Trump Trashes Up-and-Coming GOP Senate Candidate in Colorado

‘MAGA doesn’t Vote for stupid people with big mouths. Good luck Joe,’ the former president wrote.

AP/David Zalubowski, file
Joe O'Dea, Republican nominee for the U.S. Senate seat held by Democrat Michael Bennet. AP/David Zalubowski, file

Weeks before Election Day, President Trump is stepping in to help stop a Republican from winning in Colorado.

For months, commentators and political strategists have praised the state’s Republican nominee for U.S. Senate, businessman Joe O’Dea, as one one of the best candidates that the party put forward this year, even if he was an underdog.

Now, Mr. Trump is taking to Truth Social to throw his own party’s candidate under the bus, calling Mr. O’Dea a Republican in name only, and attacking him for saying “he wants to ‘distance’ himself from” the former president.

“He should look at the Economy, Inflation, Energy Independence, defeating ISIS, the Strongest EVER Border, Great Trade Deals, and much more, before he speaks. MAGA doesn’t Vote for stupid people with big mouths. Good luck Joe,” the president wrote.

For GOP leaders, Mr. Trump’s tirade is sure to dredge up painful memories of the 2021 Senate runoffs in Georgia. Mr. Trump is widely blamed for the Republicans losing both of those seats due to his attacks on the integrity of the election. Losing the seats cost the GOP control of the Senate.

In response to the president’s broadside, Mr. O’Dea said Mr. Trump is entitled to his opinion, but “I’m my own man and I’ll call it like I see it.”
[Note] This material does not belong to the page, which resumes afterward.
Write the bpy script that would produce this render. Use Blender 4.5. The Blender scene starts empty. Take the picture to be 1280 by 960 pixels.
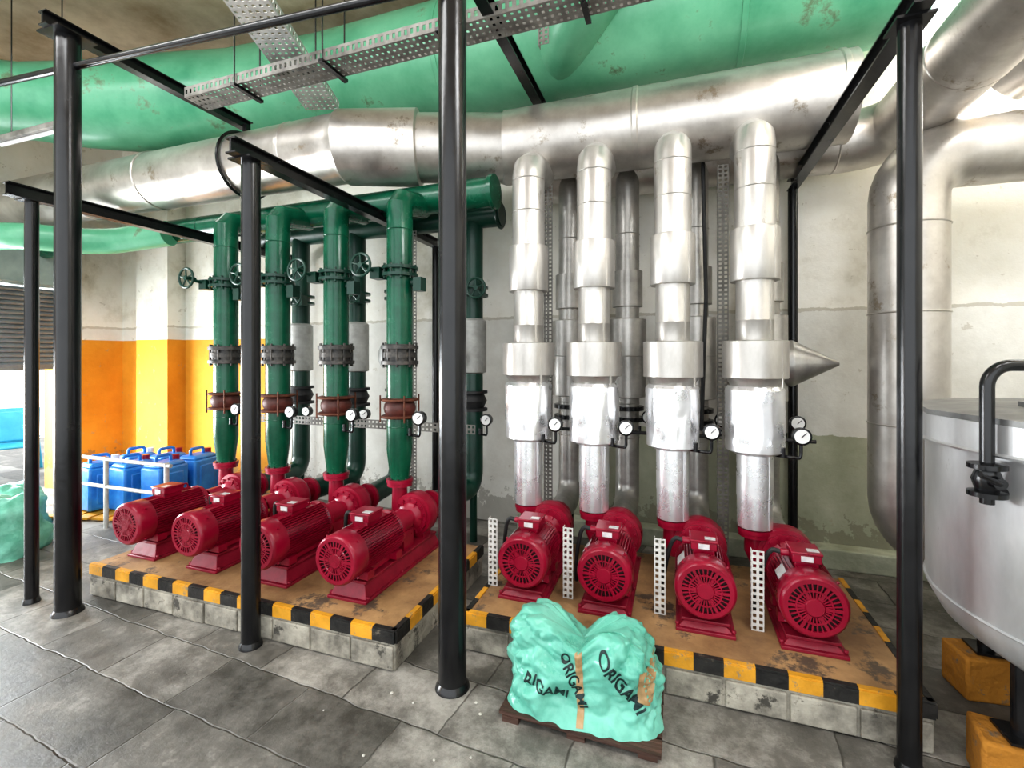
import bpy, bmesh, math, random
from mathutils import Vector, Matrix, noise
from mathutils.bvhtree import BVHTree
random.seed(3)
S=bpy.context.scene; COL=S.collection
V=Vector
PI=math.pi
# ------------------------------------------------------------ materials
def nmat(name,c1,c2=None,rough=.5,metal=0.,scale=6.,bump=0.,bscale=30.,rvar=.1,contrast=(.35,.65),stretch=None,spec=.5,worn=None):
    m=bpy.data.materials.new(name); m.use_nodes=True; nt=m.node_tree; N=nt.nodes; L=nt.links
    p=N['Principled BSDF']; p.inputs['Roughness'].default_value=rough; p.inputs['Metallic'].default_value=metal
    p.inputs['Specular IOR Level'].default_value=spec
    tc=N.new('ShaderNodeTexCoord'); src=tc.outputs['Object']
    if stretch:
        mp=N.new('ShaderNodeMapping'); mp.inputs['Scale'].default_value=stretch; L.new(src,mp.inputs[0]); src=mp.outputs[0]
    nz=N.new('ShaderNodeTexNoise'); nz.inputs['Scale'].default_value=scale; nz.inputs['Detail'].default_value=6; nz.inputs['Roughness'].default_value=.65
    L.new(src,nz.inputs['Vector'])
    r=N.new('ShaderNodeValToRGB'); r.color_ramp.elements[0].position=contrast[0]; r.color_ramp.elements[1].position=contrast[1]
    r.color_ramp.elements[0].color=(*c1,1); r.color_ramp.elements[1].color=(*(c2 or c1),1)
    L.new(nz.outputs['Fac'],r.inputs[0]); colout=r.outputs[0]
    if worn:   # (colour, threshold, scale)
        n3=N.new('ShaderNodeTexNoise'); n3.inputs['Scale'].default_value=worn[2]; n3.inputs['Detail'].default_value=8; n3.inputs['Roughness'].default_value=.75; L.new(src,n3.inputs['Vector'])
        mm=N.new('ShaderNodeMapRange'); mm.inputs[1].default_value=worn[1]; mm.inputs[2].default_value=worn[1]+.06; L.new(n3.outputs['Fac'],mm.inputs[0])
        mx=N.new('ShaderNodeMixRGB'); mx.inputs[2].default_value=(*worn[0],1); L.new(mm.outputs[0],mx.inputs[0]); L.new(colout,mx.inputs[1]); colout=mx.outputs[0]
    L.new(colout,p.inputs['Base Color'])
    mr=N.new('ShaderNodeMapRange'); mr.inputs[3].default_value=max(0,rough-rvar); mr.inputs[4].default_value=min(1,rough+rvar)
    L.new(nz.outputs['Fac'],mr.inputs[0]); L.new(mr.outputs[0],p.inputs['Roughness'])
    if bump:
        n2=N.new('ShaderNodeTexNoise'); n2.inputs['Scale'].default_value=bscale; n2.inputs['Detail'].default_value=4
        L.new(src,n2.inputs['Vector'])
        b=N.new('ShaderNodeBump'); b.inputs['Strength'].default_value=bump; b.inputs['Distance'].default_value=.02
        L.new(n2.outputs['Fac'],b.inputs['Height']); L.new(b.outputs[0],p.inputs['Normal'])
    return m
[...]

“Another Biden-Trump election will tear this country apart,” he added. “DeSantis, Scott, Pompeo, or Haley would be better choices. These elections should be focused on Joe Biden’s failures — supercharged inflation, a broken border, rampant crime, a war on American energy — not rehash of 2020. America needs to move forward.”

Mr. Trump’s new comments come only a day after Mr. O’Dea told CNN that he would campaign against Mr. Trump if the former president were to run again in 2024.

“So if Donald Trump should run again, I’m going to actively campaign against Donald Trump and make sure that we’ve got four or five really great Republicans right now,” he said.

Mr. O’Dea went on to name Governors DeSantis and Haley and a U.S. senator of South Carolina, Tim Scott, as potential Republican candidates for president in 2024, after criticizing Mr. Trump for his lack of action to stop the events of January 6, 2021.

The interview on CNN was an escalation of Mr. O’Dea’s public break with Mr. Trump, from whom he has previously said that “the country is ready to move on.”

Mr. O’Dea has also tried to separate himself from the Republican establishment, casting himself as a “Republican Joe Manchin,” referring to the U.S. senator of West Virginia, though his comments have not drawn public response from party leaders. 

“They’re not going to know where Joe O’Dea’s at,” Mr. O’Dea said at a Denver Chamber of Commerce candidate forum. “I’ll buck the party. If [Senator] McConnell wants my vote, we’re going to get good things done for Colorado. I’ll sit there and I’ll just wait him out. I don’t care.”

Colorado had been pegged as one of the GOP’s best pickup opportunities by the president of the National Republican Senatorial Committee, Senator Scott of Florida.

“I’m 100% certain we’ll take the Senate,” he said to Gray Television late last month. “I think we’ve got a great opportunity in Arizona, Colorado, Washington, New Hampshire. So I think we’re going to have a breakthrough.”

Mr. O’Dea’s collision course with Mr. Trump began when he defeated Trump-backed candidates in the GOP primary in Colorado, largely because he was able to win over independent voters who are allowed to vote in the state’s party primaries.

In the primary, Democrats attempted to prop up Mr. O’Dea’s opponents, hoping that GOP voters would nominate one of the more extreme candidates.

His perceived moderation and ability to win over independents has helped him stand out from a crowd of lackluster, mostly Trump-backed Republican Senate candidates this year.

Mr. O’Dea managed to invoke Mr. Trump’s wrath as his campaign, alongside many other Republican campaigns, was picking up steam in the run-up to November 8.

An October 6, Marist poll found that Mr. O’Dea has closed some of his deficit against the Democratic incumbent, Michael Bennet. The poll suggested that Mr. Bennet’s earlier, double-digit lead over Mr. O’Dea has shrunk to 6 points.

Although Mr. O’Dea trails Mr. Bennet in the polls, the director of the Marist Institute for Public Opinion, Lee Miringoff, did note that the candidates are “neck-and-neck” among independents, who helped propel Mr. O’Dea to the nomination.